Is Fairfield University’s Bridgeport College An Admission To Address Equity?

Many fine Jesuits have emerged from Fairfield University. But how many as a measure from the urban poor?

Fairfield U. plans to open next year Fairfield Bellarmine, a conversion of the Diocese of Bridgeport’s St. Ambrose School on Boston Avenue, “A new academic initiative offering a two-year associate’s degree, serving students from the Bridgeport region.”

The New York Times columnist Ron Lieber writes that “The class of first-year students that entered in 2020 had the lowest percentage of Pell Grant recipients of any college in the United States–7.5 percent–according to the most recent federal data.”

Pell Grants are federal government subsidies awarded to students based on financial needs.

The Fairfield U/Diocese partnership settled on the former St. Ambrose location after a noisy confrontation from North End residents who charged the Jewett Avenue site was not a density fit for the neighborhood.

A nearby St. Ambrose property owner John Ricci, the city’s former Public Facilities chief, has made a similar claim in court.

Still, Fairfield U. is pressing forward with its conversion plans for a liberal arts program: “In the Jesuit tradition of serving urban communities and opening access to education for all, Bellarmine will offer strong professional preparation and enhanced academic support to low-income and first-generation students.”

Excerpt from The Times story:

Next year, the school plans to open Fairfield Bellarmine, in nearby Bridgeport. There, up to 100 “traditionally underrepresented” students will pursue two-year degrees in a program grounded in the liberal arts. Fairfield has a new full-tuition scholarship program at the main campus, too. This is a start.

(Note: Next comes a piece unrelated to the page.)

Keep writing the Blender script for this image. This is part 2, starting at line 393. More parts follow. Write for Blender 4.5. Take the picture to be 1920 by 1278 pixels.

Fairfield’s biggest challenge may be financial. It could spend more to recruit higher numbers of lower-income students and then discount tuition enough for the education to be affordable.

That could require budget cuts elsewhere, though, say from the dining hall or dorm remodeling. If you do that enough, higher-income families who already subsidize tuition for lower-income students may never even apply.

Make no mistake, this is a business, and the choices Fairfield faces are similar to ones that hundreds of other schools must make. College-shopping families and students could prioritize diversity over new buildings and amenities if they wanted to, but schools worry that most of them–most of us–do not and never will.